--- START ---

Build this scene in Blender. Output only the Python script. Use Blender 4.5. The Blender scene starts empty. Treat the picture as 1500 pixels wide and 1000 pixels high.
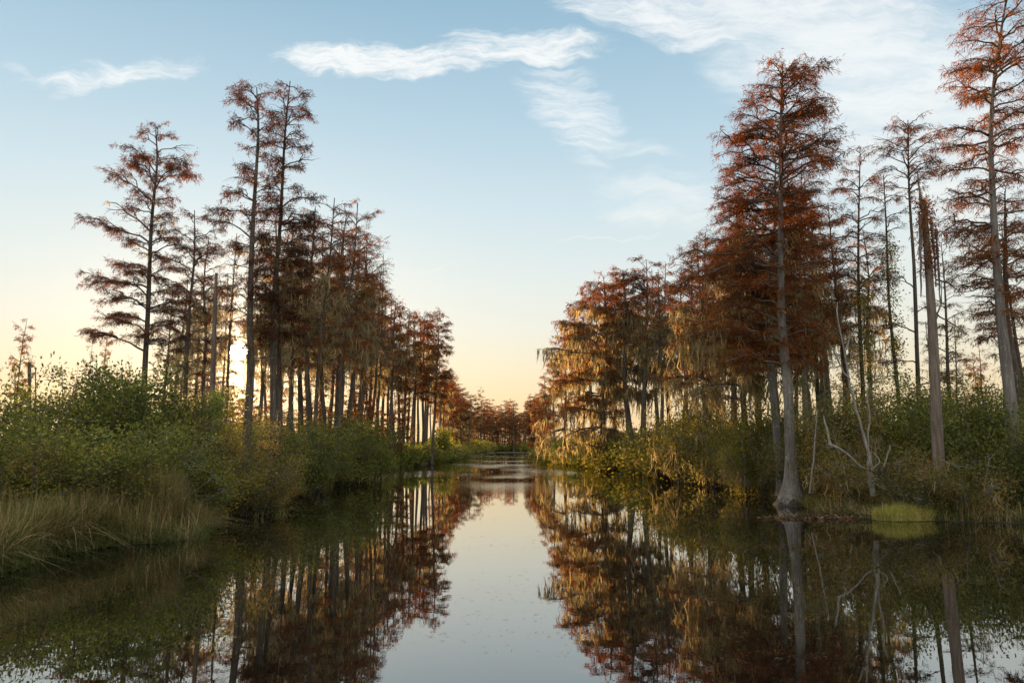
import bpy, math, random
import numpy as np
from mathutils import Vector

scene = bpy.context.scene
COL = scene.collection
PI = math.pi
RNG = np.random.default_rng(11)
random.seed(5)

# ------------------------------------------------------------------ camera
F = 1083.0
H = 2.2
TH = math.atan(152.0 / F)
CT, ST = math.cos(TH), math.sin(TH)
cam_d = bpy.data.cameras.new("camera")
cam_d.sensor_width = 36.0
cam_d.lens = 36.0 * F / 1500.0
cam_d.clip_start = 0.1
cam_d.clip_end = 6000.0
cam = bpy.data.objects.new("camera", cam_d)
cam.location = (0, 0, H)
cam.rotation_euler = (PI / 2 + TH, 0, 0)
COL.objects.link(cam)
scene.camera = cam


def ray(px, py):
    cx, cy = (px - 750.0) / F, (500.0 - py) / F
    return np.array([cx, CT - cy * ST, ST + cy * CT])


def ground(px, py, z=0.0):
    d = ray(px, py)
    t = (z - H) / d[2]
    return np.array([d[0] * t, d[1] * t, z])


def at(px, py, Y):
    d = ray(px, py)
    t = Y / d[1]
    return np.array([d[0] * t, Y, H + d[2] * t])


def x_of(px, Y, z=0.0):
    return (px - 750.0) / F * (Y * CT + (z - H) * ST)


# ------------------------------------------------------------------ node helpers
class G:
    """tiny node-graph helper"""

    def __init__(self, tree):
        self.t = tree
        self.n = tree.nodes
        self.l = tree.links

    def node(self, kind, **kw):
        n = self.n.new(kind)
        for k, v in kw.items():
            setattr(n, k, v)
        return n

    def put(self, sock, v):
        if isinstance(v, bpy.types.NodeSocket):
            self.l.new(v, sock)
        elif isinstance(v, (tuple, list)) and len(v) == 3 and sock.type == 'RGBA':
            sock.default_value = (*v, 1)
        else:
            sock.default_value = v

    def m(self, op, a, b=0.0, c=None, clamp=False):
        n = self.node('ShaderNodeMath', operation=op)
        n.use_clamp = clamp
        self.put(n.inputs[0], a)
        self.put(n.inputs[1], b)
        if c is not None:
            self.put(n.inputs[2], c)
        return n.outputs[0]

    def mix(self, f, a, b, blend='MIX'):
        n = self.node('ShaderNodeMix', data_type='RGBA', blend_type=blend)
        n.clamp_factor = True
        self.put(n.inputs[0], f)
        self.put(n.inputs[6], a)
        self.put(n.inputs[7], b)
        return n.outputs[2]

    def ramp(self, f, stops, interp='LINEAR'):
        n = self.node('ShaderNodeValToRGB')
        cr = n.color_ramp
        cr.interpolation = interp
        while len(cr.elements) < len(stops):
            cr.elements.new(0.5)
        for e, (p, c) in zip(cr.elements, stops):
            e.position = p
            e.color = (*c, 1) if len(c) == 3 else c
        self.put(n.inputs[0], f)
        return n.outputs[0]

    def noise(self, vec, scale, detail=3, rough=0.5, dist=0.0, out='Fac'):
        n = self.node('ShaderNodeTexNoise')
        if vec is not None:
            self.put(n.inputs['Vector'], vec)
        n.inputs['Scale'].default_value = scale
        n.inputs['Detail'].default_value = detail
        n.inputs['Roughness'].default_value = rough
        n.inputs['Distortion'].default_value = dist
        return n.outputs[out]

    def mapping(self, vec, scale=(1, 1, 1), loc=(0, 0, 0), rot=(0, 0, 0)):
        n = self.node('ShaderNodeMapping')
        self.put(n.inputs[0], vec)
        n.inputs[1].default_value = loc
        n.inputs[2].default_value = rot
        n.inputs[3].default_value = scale
        return n.outputs[0]

    def smooth(self, x, lo, hi):
        n = self.node('ShaderNodeMapRange', interpolation_type='SMOOTHSTEP')
        self.put(n.inputs[0], x)
        n.inputs[1].default_value = lo
        n.inputs[2].default_value = hi
        n.inputs[3].default_value = 0.0
        n.inputs[4].default_value = 1.0
        return n.outputs[0]

    def combine(self, x, y, z):
        n = self.node('ShaderNodeCombineXYZ')
        self.put(n.inputs[0], x)
        self.put(n.inputs[1], y)
        self.put(n.inputs[2], z)
        return n.outputs[0]


def new_mat(name):
    m = bpy.data.materials.new(name)
    m.use_nodes = True
    m.node_tree.nodes.clear()
    g = G(m.node_tree)
    g.out = g.node('ShaderNodeOutputMaterial')
    return m, g


# ------------------------------------------------------------------ light, sky
SUN_PX, SUN_PY = 349, 514
sd = ray(SUN_PX, SUN_PY)
sd = sd / np.linalg.norm(sd)
SUN_EL = math.asin(sd[2])
SUN_AZ = math.atan2(sd[0], sd[1])       # from +Y towards +X

sun_d = bpy.data.lights.new("sun", 'SUN')
sun_d.energy = 5.0
sun_d.angle = math.radians(0.6)
sun_d.color = (1.0, 0.63, 0.29)
sun = bpy.data.objects.new("sun", sun_d)
sun.rotation_euler = Vector(sd).to_track_quat('Z', 'Y').to_euler()
sun.location = (0, 0, 60)
COL.objects.link(sun)

world = bpy.data.worlds.new("World")
scene.world = world
world.use_nodes = True
world.node_tree.nodes.clear()
g = G(world.node_tree)
wout = g.node('ShaderNodeOutputWorld')
bg = g.node('ShaderNodeBackground')
g.l.new(bg.outputs[0], wout.inputs[0])
tc = g.node('ShaderNodeTexCoord')
dirv = tc.outputs['Generated']
sky = g.node('ShaderNodeTexSky', sky_type='NISHITA')
sky.sun_disc = False
sky.sun_elevation = SUN_EL
sky.sun_rotation = SUN_AZ
sky.air_density = 1.0
sky.dust_density = 1.4
sky.ozone_density = 1.3
sep = g.node('ShaderNodeSeparateXYZ')
g.l.new(dirv, sep.inputs[0])
dx, dy, dz = sep.outputs
elev = g.m('MULTIPLY', g.m('ARCSINE', g.m('MINIMUM', g.m('MAXIMUM', dz, -1.0), 1.0)), 180 / PI)   # degrees
ef = g.m('DIVIDE', g.m('MAXIMUM', elev, 0.0), 90.0, clamp=True)
grad = g.ramp(ef, [
    (0.0, (0.86, 0.60, 0.34)), (0.035, (0.87, 0.68, 0.41)), (0.065, (0.85, 0.76, 0.56)), (0.10, (0.80, 0.80, 0.71)),
    (0.14, (0.73, 0.79, 0.77)), (0.20, (0.60, 0.73, 0.79)), (0.27, (0.45, 0.62, 0.73)), (0.36, (0.30, 0.48, 0.62)), (0.55, (0.17, 0.34, 0.54)), (1.0, (0.13, 0.27, 0.46))])
nish = g.mix(1.0, sky.outputs[0], (0.05, 0.05, 0.05), 'MULTIPLY')
base = g.mix(0.90, nish, grad)
# angle to the sun
dp = g.node('ShaderNodeVectorMath', operation='DOT_PRODUCT')
g.l.new(dirv, dp.inputs[0])
dp.inputs[1].default_value = tuple(sd)
ang = g.m('ARCCOSINE', g.m('MINIMUM', dp.outputs['Value'], 1.0))
# the side of the sky away from the sun is a touch darker and bluer
away = g.smooth(ang, 0.15, 1.0)
# added fill light: unseen bright sky overhead and behind the viewer
fill_noise = g.noise(g.mapping(dirv, (2.2, 2.2, 3.0)), 1.0, 5, 0.6)
back = g.m('MULTIPLY', g.smooth(dy, 0.40, -0.35), g.smooth(dz, 0.20, 0.85))
fill_col = g.mix(g.smooth(fill_noise, 0.35, 0.65), (0.95, 0.95, 0.92), (3.7, 3.5, 3.15))
base = g.mix(g.m('MULTIPLY', back, 0.95), base, fill_col)


def glow(width, amp, col):
    e = g.m('EXPONENT', g.m('MULTIPLY', ang, -1.0 / width))
    e = g.m('MULTIPLY', e, amp)
    n = g.node('ShaderNodeVectorMath', operation='SCALE')
    n.inputs[0].default_value = col
    g.put(n.inputs['Scale'], e)
    return n.outputs[0]


aur = g.mix(1.0, glow(0.022, 0.75, (1.0, 0.70, 0.20)), glow(0.10, 0.14, (1.0, 0.62, 0.18)), 'ADD')
low = g.node('ShaderNodeVectorMath', operation='SCALE')
low.inputs[0].default_value = (1.0, 0.70, 0.22)
g.put(low.inputs['Scale'], g.m('MULTIPLY', g.m('MULTIPLY', g.m('EXPONENT', g.m('MULTIPLY', ang, -1.0 / 0.24)), g.m('EXPONENT', g.m('MULTIPLY', g.m('MAXIMUM', elev, 0.0), -1.0 / 4.5))), 0.16))
aur = g.mix(1.0, aur, low.outputs[0], 'ADD')
disc_ = g.node('ShaderNodeVectorMath', operation='SCALE')
disc_.inputs[0].default_value = (1.0, 0.92, 0.70)
g.put(disc_.inputs['Scale'], g.m('MULTIPLY', g.smooth(ang, 0.0125, 0.0085), 60.0))
aur = g.mix(1.0, aur, disc_.outputs[0], 'ADD')

# cirrus: masks laid out in the direction sphere's tangent plane u = x/y, v = z/y
ysafe = g.m('MAXIMUM', dy, 0.05)
u = g.m('DIVIDE', dx, ysafe)
v = g.m('DIVIDE', dz, ysafe)
uv = g.combine(u, v, 0.0)
warp = g.noise(uv, 9.0, 3, 0.6, out='Color')
wv = g.node('ShaderNodeVectorMath', operation='MULTIPLY_ADD')
g.l.new(warp, wv.inputs[0])
wv.inputs[1].default_value = (0.075, 0.060, 0)
g.l.new(uv, wv.inputs[2])
uvw = wv.outputs[0]


def pdir(px, py):
    d = ray(px, py)
    return d[0] / d[1], d[2] / d[1]


def fibre(rot, sx, sy, detail=6, rough=0.62):
    return g.noise(g.mapping(uvw, (sx, sy, 1), (0, 0, 0), (0, 0, math.radians(rot))), 1.0, detail, rough)


def streak(p0, p1, half, lo, hi, fib, amt, end=1.0, bias=0.0):
    """soft band between two directions, half-width half (in tangent units), broken up by a fibre noise"""
    a, b = np.array(pdir(*p0)), np.array(pdir(*p1))
    c = (a + b) / 2
    L = np.linalg.norm(b - a) / 2 * end
    rot = math.atan2(b[1] - a[1], b[0] - a[0])
    s2 = g.node('ShaderNodeSeparateXYZ')
    sub = g.node('ShaderNodeVectorMath', operation='SUBTRACT')
    g.l.new(uvw, sub.inputs[0])
    sub.inputs[1].default_value = (c[0] + 0.0375, c[1] + 0.030, 0.0)
    vr = g.node('ShaderNodeVectorRotate', rotation_type='Z_AXIS')
    g.l.new(sub.outputs[0], vr.inputs['Vector'])
    vr.inputs['Angle'].default_value = -rot
    g.l.new(vr.outputs[0], s2.inputs[0])
    q = g.m('ADD', g.m('POWER', g.m('ABSOLUTE', g.m('DIVIDE', s2.outputs[0], L)), 2.6),
            g.m('POWER', g.m('ABSOLUTE', g.m('DIVIDE', s2.outputs[1], half)), 2.0))
    mask = g.m('SUBTRACT', 1.0, q)
    d = g.m('ADD', g.m('MULTIPLY', mask, 0.55), g.m('MULTIPLY', g.m('SUBTRACT', fib, 0.5 - bias), 1.9))
    return g.m('MULTIPLY', g.m('MULTIPLY', g.smooth(d, lo, hi), amt), g.smooth(mask, -0.35, 0.25))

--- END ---

_Given instruction_
Repeat only what lies between the start of the data and the end of the line containing "return np.array([cx, CT", exactly, with pictures left out.

_Solution to the exercise_
Build this scene in Blender. Output only the Python script. Use Blender 4.5. The Blender scene starts empty. Treat the picture as 1500 pixels wide and 1000 pixels high.
import bpy, math, random
import numpy as np
from mathutils import Vector

scene = bpy.context.scene
COL = scene.collection
PI = math.pi
RNG = np.random.default_rng(11)
random.seed(5)

# ------------------------------------------------------------------ camera
F = 1083.0
H = 2.2
TH = math.atan(152.0 / F)
CT, ST = math.cos(TH), math.sin(TH)
cam_d = bpy.data.cameras.new("camera")
cam_d.sensor_width = 36.0
cam_d.lens = 36.0 * F / 1500.0
cam_d.clip_start = 0.1
cam_d.clip_end = 6000.0
cam = bpy.data.objects.new("camera", cam_d)
cam.location = (0, 0, H)
cam.rotation_euler = (PI / 2 + TH, 0, 0)
COL.objects.link(cam)
scene.camera = cam


def ray(px, py):
    cx, cy = (px - 750.0) / F, (500.0 - py) / F
    return np.array([cx, CT - cy * ST, ST + cy * CT])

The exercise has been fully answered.